#### Items
## START
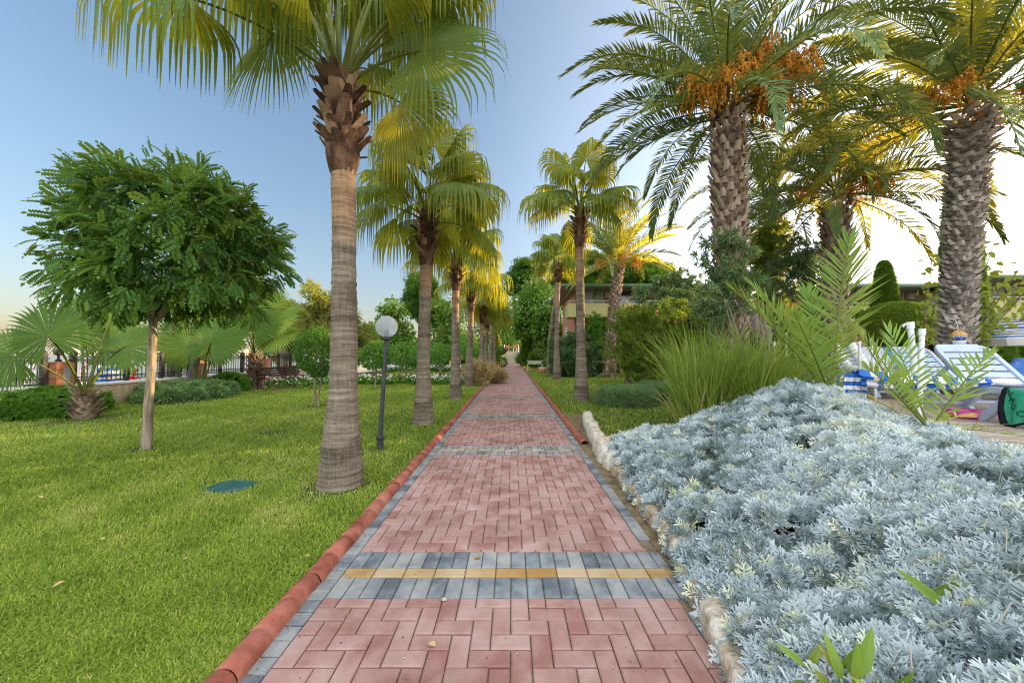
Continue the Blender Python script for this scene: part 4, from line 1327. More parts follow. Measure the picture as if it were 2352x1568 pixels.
# round headed robinia on the left lawn
tb = G(335, 1030)
root = thing('round_tree', 'lollipop tree with dense round crown of feathery leaves on a thin pale trunk, left lawn', 'tree', (tb[0], tb[1], 0))
tc_ = A(422, 585, tb[1]) - np.array([tb[0], tb[1], 0])
mb = MB(); limb(mb, [(0, 0, -.03), (.02, 0, .9), (.05, 0, 1.95)], .066, .05, 14, .08)
for i in range(9):
    a = i * 2.4; q = tc_ + np.array([math.cos(a) * .9, math.sin(a) * .9, rng.uniform(-.5, .7)])
    branches(mb, (.05, 0, 1.9), [q], .035, .01)
mb.build('trunk', M_pale, root, smooth=True)
mb = MB()
P, O, tn = clump_pts(215, 21, (1.24, 1.24, 1.14), .25, 3, .5, -.85, .2)
k = P[:, 2] > -1.32; P, O, tn = P[k], O[k], tn[k]
P += tc_
leaves(mb, P, O, .185, PINN, .45, tn + .12 * np.clip((P[:, 2] - tc_[2]) / 1.2, -1, 1) * 0, .45, .35)
# sprigs reaching out at the top
for i in range(60):
    a = rng.uniform(0, 2 * PI); e = rng.uniform(-.1, 1.3)
    d = np.array([math.cos(a) * math.cos(e), math.sin(a) * math.cos(e), math.sin(e)])
    b = tc_ + d * np.array([1.18, 1.18, 1.08])
    q = b + d * rng.uniform(.08, .3) + Z * .08
    m = 7; t = np.linspace(0, 1, m)[:, None]
    leaves(mb, b * (1 - t) + q * t, np.repeat(d[None], m, 0), .2, PINN, .55, None, .1, .4)
mb.build('crown', M_robinia, root)


def topiary(label, base, cz, rad, stems, leaf=.05, n=2600, mat=None, group=None, name='ficus_tree', shell=.3, cat='tree', lump=.08, tpl=None, trunkmat=None, rnd=.45):
    root = thing(name, label, cat, (base[0], base[1], 0), group=group)
    mb = MB()
    for (x0, x1, r) in stems:
        limb(mb, [(x0, 0, -.03), ((x0 + x1) / 2 + .02, .02, cz * .5), (x1, 0, cz)], r, r * .7, 8, .5)
    mb.build('trunk', trunkmat or M_pale, root, smooth=True)
    mb = MB()
    P, O = ell_pts(n, rad, shell, lump, 3, int(abs(base[0]) * 100) % 97)
    leaves(mb, P + np.array([0, 0, cz]), O, leaf, tpl or LEAF, rnd, None, .3, .6)
    mb.build('crown', mat or M_ficus, root)
    return root


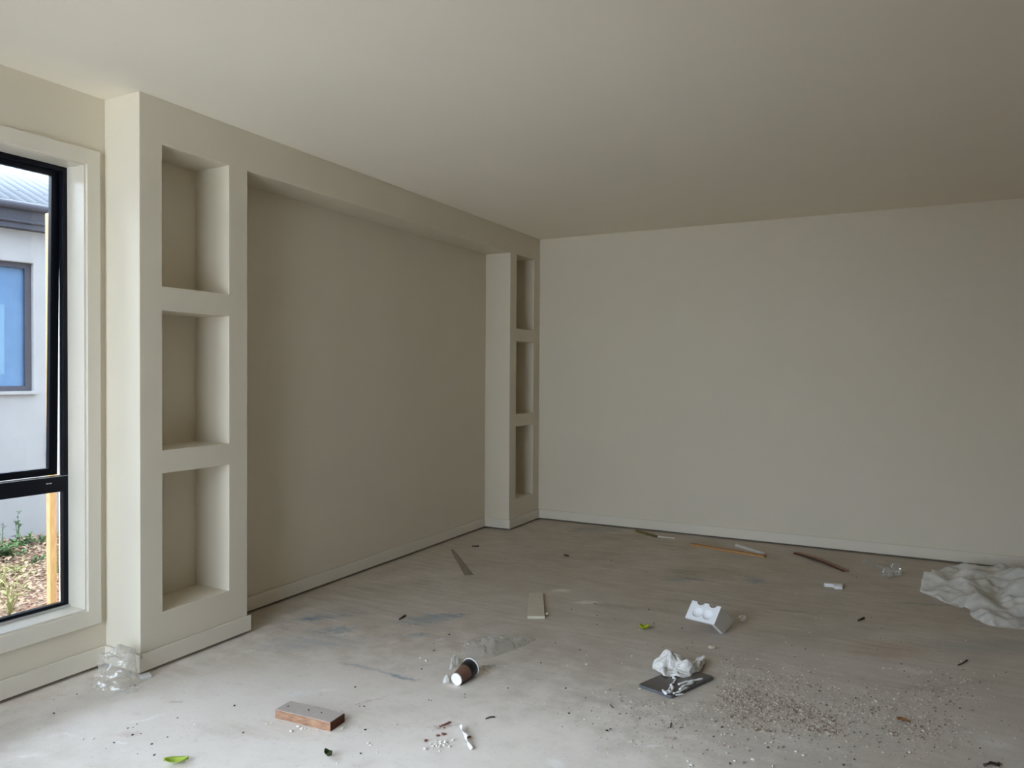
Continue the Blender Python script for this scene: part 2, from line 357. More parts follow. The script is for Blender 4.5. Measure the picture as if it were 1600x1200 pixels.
## END
#### Instructions for the task
Copy every line of the data exactly as written, excluding the pictures.

#### Result
Continue the Blender Python script for this scene: part 4, from line 1327. More parts follow. Measure the picture as if it were 2352x1568 pixels.
# round headed robinia on the left lawn
tb = G(335, 1030)
root = thing('round_tree', 'lollipop tree with dense round crown of feathery leaves on a thin pale trunk, left lawn', 'tree', (tb[0], tb[1], 0))
tc_ = A(422, 585, tb[1]) - np.array([tb[0], tb[1], 0])
mb = MB(); limb(mb, [(0, 0, -.03), (.02, 0, .9), (.05, 0, 1.95)], .066, .05, 14, .08)
for i in range(9):
    a = i * 2.4; q = tc_ + np.array([math.cos(a) * .9, math.sin(a) * .9, rng.uniform(-.5, .7)])
    branches(mb, (.05, 0, 1.9), [q], .035, .01)
mb.build('trunk', M_pale, root, smooth=True)
mb = MB()
P, O, tn = clump_pts(215, 21, (1.24, 1.24, 1.14), .25, 3, .5, -.85, .2)
k = P[:, 2] > -1.32; P, O, tn = P[k], O[k], tn[k]
P += tc_
leaves(mb, P, O, .185, PINN, .45, tn + .12 * np.clip((P[:, 2] - tc_[2]) / 1.2, -1, 1) * 0, .45, .35)
# sprigs reaching out at the top
for i in range(60):
    a = rng.uniform(0, 2 * PI); e = rng.uniform(-.1, 1.3)
    d = np.array([math.cos(a) * math.cos(e), math.sin(a) * math.cos(e), math.sin(e)])
    b = tc_ + d * np.array([1.18, 1.18, 1.08])
    q = b + d * rng.uniform(.08, .3) + Z * .08
    m = 7; t = np.linspace(0, 1, m)[:, None]
    leaves(mb, b * (1 - t) + q * t, np.repeat(d[None], m, 0), .2, PINN, .55, None, .1, .4)
mb.build('crown', M_robinia, root)


def topiary(label, base, cz, rad, stems, leaf=.05, n=2600, mat=None, group=None, name='ficus_tree', shell=.3, cat='tree', lump=.08, tpl=None, trunkmat=None, rnd=.45):
    root = thing(name, label, cat, (base[0], base[1], 0), group=group)
    mb = MB()
    for (x0, x1, r) in stems:
        limb(mb, [(x0, 0, -.03), ((x0 + x1) / 2 + .02, .02, cz * .5), (x1, 0, cz)], r, r * .7, 8, .5)
    mb.build('trunk', trunkmat or M_pale, root, smooth=True)
    mb = MB()
    P, O = ell_pts(n, rad, shell, lump, 3, int(abs(base[0]) * 100) % 97)
    leaves(mb, P + np.array([0, 0, cz]), O, leaf, tpl or LEAF, rnd, None, .3, .6)
    mb.build('crown', mat or M_ficus, root)
    return root


Continue the Blender Python script for this scene: part 2, from line 357. More parts follow. The script is for Blender 4.5. Measure the picture as if it were 1600x1200 pixels.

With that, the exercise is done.